DATASET SECTION>

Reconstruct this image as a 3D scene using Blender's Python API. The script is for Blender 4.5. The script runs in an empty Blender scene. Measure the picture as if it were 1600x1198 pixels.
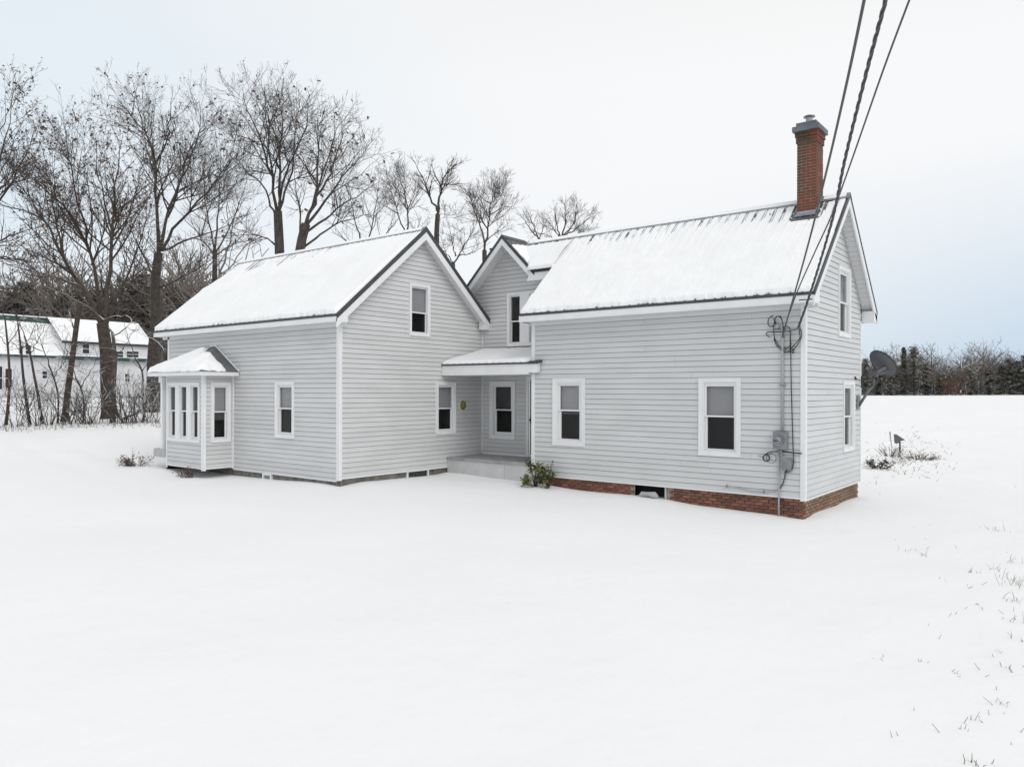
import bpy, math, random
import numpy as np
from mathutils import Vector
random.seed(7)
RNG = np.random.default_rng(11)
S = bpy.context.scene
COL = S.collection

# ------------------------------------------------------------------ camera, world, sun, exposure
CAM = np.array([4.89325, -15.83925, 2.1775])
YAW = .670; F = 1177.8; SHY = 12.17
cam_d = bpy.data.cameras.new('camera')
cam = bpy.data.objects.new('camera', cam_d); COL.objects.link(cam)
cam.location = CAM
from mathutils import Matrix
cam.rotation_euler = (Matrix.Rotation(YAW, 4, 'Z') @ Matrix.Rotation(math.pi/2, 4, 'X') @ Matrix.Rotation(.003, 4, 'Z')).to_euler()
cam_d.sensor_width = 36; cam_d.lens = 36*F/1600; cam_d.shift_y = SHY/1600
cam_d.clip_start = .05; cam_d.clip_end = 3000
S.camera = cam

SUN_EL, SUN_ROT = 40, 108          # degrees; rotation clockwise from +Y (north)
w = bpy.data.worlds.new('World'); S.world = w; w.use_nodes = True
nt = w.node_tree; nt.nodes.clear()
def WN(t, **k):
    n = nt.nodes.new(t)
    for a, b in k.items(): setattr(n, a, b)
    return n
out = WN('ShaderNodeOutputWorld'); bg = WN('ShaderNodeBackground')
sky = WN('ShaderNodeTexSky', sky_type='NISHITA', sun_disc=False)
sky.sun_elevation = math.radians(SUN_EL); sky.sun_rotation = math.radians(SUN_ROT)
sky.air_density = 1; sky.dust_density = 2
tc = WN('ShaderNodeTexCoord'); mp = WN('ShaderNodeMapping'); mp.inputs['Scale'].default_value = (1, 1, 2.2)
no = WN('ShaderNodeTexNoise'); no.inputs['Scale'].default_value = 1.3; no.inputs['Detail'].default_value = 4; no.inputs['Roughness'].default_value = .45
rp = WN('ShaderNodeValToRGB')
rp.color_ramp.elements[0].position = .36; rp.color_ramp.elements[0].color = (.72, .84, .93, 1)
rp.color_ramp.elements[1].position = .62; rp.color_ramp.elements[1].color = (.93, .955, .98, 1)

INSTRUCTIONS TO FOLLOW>
Skip the pictures and restate exactly the lines from the beginning of the listing to the line with "S.camera = cam", that line included.

CORRECT RESPONSE>
Reconstruct this image as a 3D scene using Blender's Python API. The script is for Blender 4.5. The script runs in an empty Blender scene. Measure the picture as if it were 1600x1198 pixels.
import bpy, math, random
import numpy as np
from mathutils import Vector
random.seed(7)
RNG = np.random.default_rng(11)
S = bpy.context.scene
COL = S.collection

# ------------------------------------------------------------------ camera, world, sun, exposure
CAM = np.array([4.89325, -15.83925, 2.1775])
YAW = .670; F = 1177.8; SHY = 12.17
cam_d = bpy.data.cameras.new('camera')
cam = bpy.data.objects.new('camera', cam_d); COL.objects.link(cam)
cam.location = CAM
from mathutils import Matrix
cam.rotation_euler = (Matrix.Rotation(YAW, 4, 'Z') @ Matrix.Rotation(math.pi/2, 4, 'X') @ Matrix.Rotation(.003, 4, 'Z')).to_euler()
cam_d.sensor_width = 36; cam_d.lens = 36*F/1600; cam_d.shift_y = SHY/1600
cam_d.clip_start = .05; cam_d.clip_end = 3000
S.camera = cam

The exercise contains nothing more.